Non si tratta di condannare i fenomeni, o almeno di limitarsi a condannarli sulla base di valori, di norme (i valori di chi? Chi parla in essi? Quale forza si esprime in essi?). Si tratta di capire ciò che li rende possibili, ciò che li genera.
Si tratta di non fare discorsi sui valori, ma analisi delle dinamiche della realtà. Ecco, questo è svanito.
L’atteggiamento moralista serve solo a evitare di affrontare le cause, è un tentativo di nasconderle, di proteggere gli interessi che non si possono o non si vogliono toccare, e proprio qui il discorso moralista e l’enfasi normativista mostrano la propria complicità col dominio.
Quel discorso di mera condanna morale, rifiutandosi di analizzare le cause concrete che producono il fenomeno, si rovescia nel suo opposto, diviene immorale, e alla fine rafforza il fenomeno degenerativo e ne diviene causa, motivo di esistenza.
Solo da l’illusione di essere puri, immacolati, privi di complicità.

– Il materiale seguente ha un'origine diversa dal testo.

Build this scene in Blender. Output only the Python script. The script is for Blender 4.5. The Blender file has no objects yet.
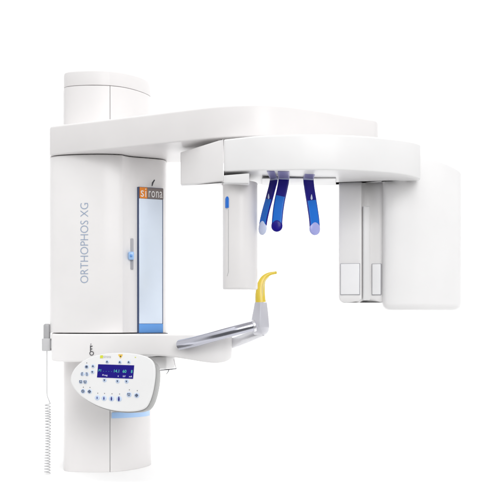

Una falsa coscienza, una coscienza di malafede in senso sartriano.
C’è forse un nucleo teoretico alla base di questo fenomeno culturale, un nucleo che caratterizza la nostra cultura: la rimozione della storicità della nostra ragione. Siamo nel pieno di un processo di imposizione di una ragione universalistica, come se questa non avesse origine, condizioni di insorgenza, motivi alle sue spalle, interessi che la contaminano.
Questa assoluta mancanza di pensiero critico, questa naturalizzazione di quanto vi è di più storico e di relativo viene chiamato anche critical thinking.